If a person’s testimony is material to a criminal case and the government shows that it may become impracticable to get his testimony by subpoena, the government can arrest the person and treat him like an arrestee for a crime. 18 U.S.C. § 3144.

• The standard for materiality is probable cause to believe something is material.

• You can detain someone as a material witness for a grand jury, even though you’re talking about probable cause to prove materiality for a probable cause proceeding. Awadallah.

• You can’t keep detaining someone if you can take their testimony by deposition and if detention is not necessary “to prevent a failure of justice.” 18 U.S.C. 3144.

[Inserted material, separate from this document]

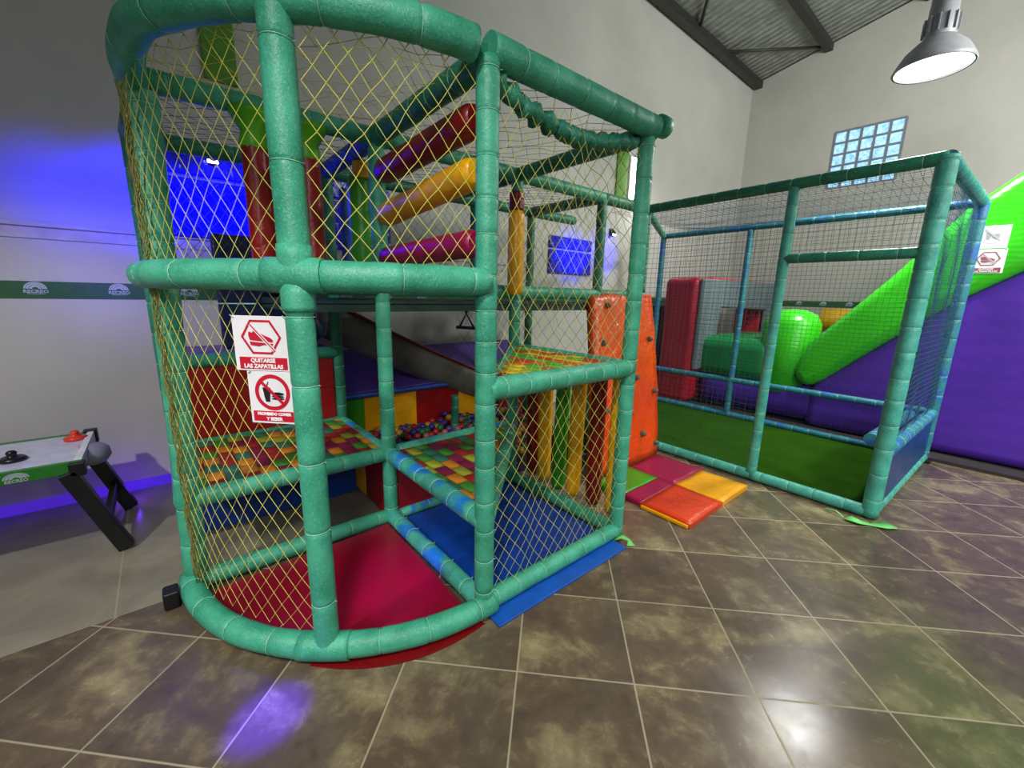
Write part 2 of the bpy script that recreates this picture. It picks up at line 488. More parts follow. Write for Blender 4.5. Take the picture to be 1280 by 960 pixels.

• You can’t use the material witness statute to do an end run around the 4th amendment and detain someone just suspected of a crime for whom there’s no probable cause. Awadallah.

Knock and Announce

Statutes everywhere require officers executing a warrant to knock and announce their presence before busting in. Fed. Statute is 18 U.S.C. 3109.

• In some cases, this is a constitutional right. Wilson v. Arkansas.

• Don’t need to knock/announce if the door is open – it’s not a breaking. US v. Remigio.

• And cops can break in without knocking or announcing if doing so would create a risk of harm or destruction of evidence. Richards v. Wisconsin.

• Sometimes you can get a “no knock” warrant. United States v. Banks.